Sur les connaissances enseignables

ici et maintenant dans les complexités perçues

Re-transmettre (Savoir pour expliquer) et Co-produire (Comprendre pour faire)

 

Une présentation du projet de l'Atelier MCX 6 "Sciences de l'éducation et Complexité"

 

Jean-Louis Le Moigne  m’a posé un jour cette question en somme assez banale lorsqu’elle s’adresse à un enseignant – chercheur : « quels sont les « enseignables » des sciences de l’éducation qui se construisent comme complexes ? ». Question banale puisqu’elle concerne notre quotidien d’enseignement, et redoutable aussi puisqu’à travers notre enseignement sur l’éducation nous prétendons éduquer ceux qui à leur tour éduquent ceux qui à leur tour éduqueront etc. Il s’agit donc pour nous de transmettre des savoirs d’éducation qui pourtant œuvrent à autre chose qu’à la répétition à l’identique de notre transmission. Il s’agit aussi, en tant que chercheurs, de fonder scientifiquement la possibilité d’un tel enseignement paradoxal.

Les énoncés enseignables issus de telles recherches ne sont évidemment pas du même ordre que ceux issus des recherches positives en éducation. Pourtant, on peut tenter de les formaliser, dans une forme qui vaut pour les questions auxquelles elle ouvre celui qui la reçoit. En effet, de tels énoncés, dans un tel paradigme, ne peuvent plus revêtir le caractère prescriptif des sciences humaines positives : sans doute parce que l’humain de ces sciences ne nous semble, justement, pas prescriptible. C’est une de ces formes possibles que le court texte qui suit s’emploie à identifier, texte d’ouverture à un atelier qui « regarde » chacun d’entre nous : parent, enseignant, citoyen...

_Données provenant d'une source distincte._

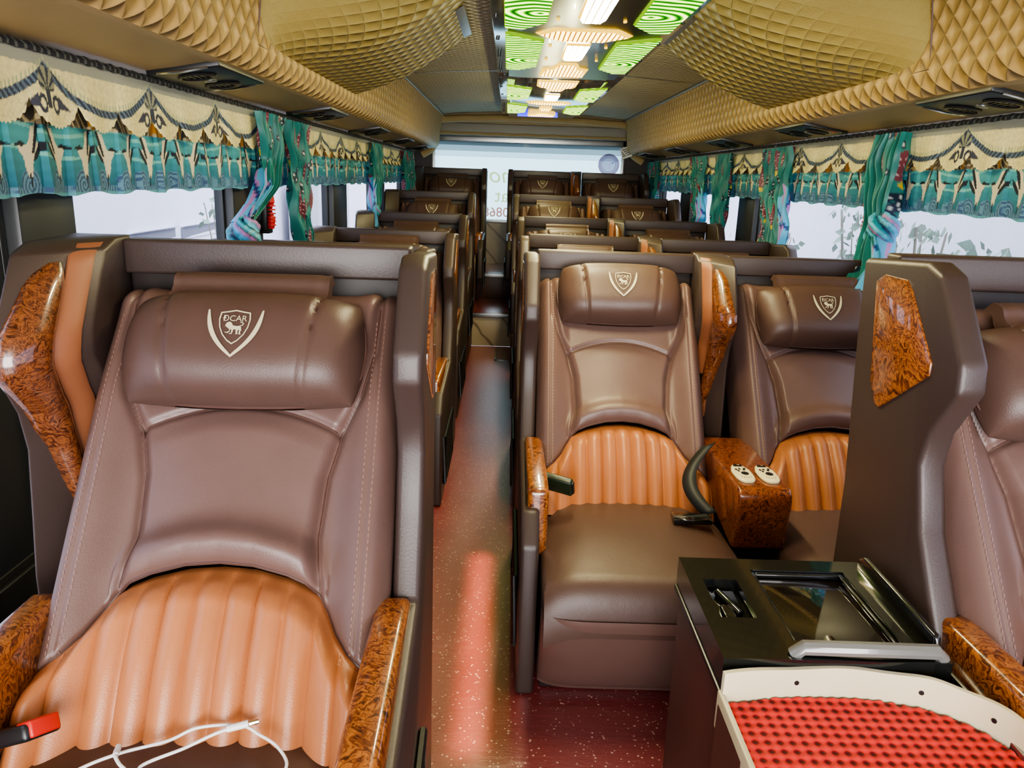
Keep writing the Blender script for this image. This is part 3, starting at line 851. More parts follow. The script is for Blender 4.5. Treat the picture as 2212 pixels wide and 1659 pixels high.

Toute situation  d’enseignement/apprentissage est une situation éminemment complexe et singulière : elle engage des sujets vivant, parlant, désirant, pensant etc., qui, en même temps qu’ils apprennent, construisent un rapport au savoir, un rapport aux autres et à eux-mêmes, et un rapport au monde. Ils ne se contentent donc pas d’effectuer de façon plus ou moins réussie des opérations algorithmiques conformes aux commandes de leurs maîtres, mais ils sont aussi engagés dans des processus d’apprentissages qui relèvent de rencontres (rencontres humaines et rencontres avec les savoirs et les objets culturels qu’ils ont à s’approprier dans un contexte institutionnel).

Dans ces rencontres, aucune transparence n’est possible : ni celle des acteurs (enseignant comme élève), ni celle des interactions. Pour autant, tout n’est pas strictement placé sous le sceau de l’aléatoire : la professionnalité des éducateurs relève de leur maîtrise des savoirs disciplinaires et didactiques qui leur sont propres. Mais à cette maîtrise s’articule la non-maîtrise propre à tout métier de l’humain. Celle-ci suppose alors de la part des adultes des capacités à réfléchir au sens de leur métier, des adultes aptes à modéliser les situations singulières dans lesquelles ils se trouvent engagés avec chaque élève et chaque groupe d’élèves, afin d’inventer leurs réponses didactiques, pédagogiques et éducatives à ces situations (plutôt que de chercher à appliquer des modèles qui  ne pourront en aucun cas être justes au sens d’ajustés à ce qui se joue).

Ce sont là des nécessités pragmatiques dont les enjeux sont tout autant politiques et éthiques qu’épistémologiques : l’école est le lieu de la culture et de la formation de l’esprit critique, de cette capacité à interroger le monde dans lequel on aura à prendre sa place propre.

La formation des enseignants est aussi le lieu d’appropriation, de questionnement et d’enrichissement de leurs pratiques professionnelles. L’université est le lieu où se construit la réflexion qui peut donner des assises scientifiques à de telles visées, de telle sorte qu’elles ne soient pas de simples incantations magiques. Alors, nos préoccupations heuristiques et nos énoncés enseignables viseront à ne pas retirer de nos sciences humaines ce qu’il y a d’humain en elles : c’est sur fond d’indécidable que nous décidons et d’imprévisible que nous tentons de prévoir ; nous guettons les signes d’invisibles.

Ce sont là autant d’impensables avec lesquels il nous faut penser. Notre connaissance de l’éducation s’élabore ainsi, et nous l’enseignons en essayant de nous souvenir qu’à la fois on ne peut pas ne pas transmettre, et on ne peut être assuré de ce que l’on a transmis.

L’éthique de l’enseignant-chercheur serait ainsi de s’appliquer à lui-même, sans relâche, ce à quoi il s’emploie pour d’autres, ce dont il ne peut, à lui seul, jamais être certain. C’est une telle connaissance que cet atelier souhaite mettre en débat, débat à la fois interne à l’éducation, mais aussi débat trans-ateliers de MCX.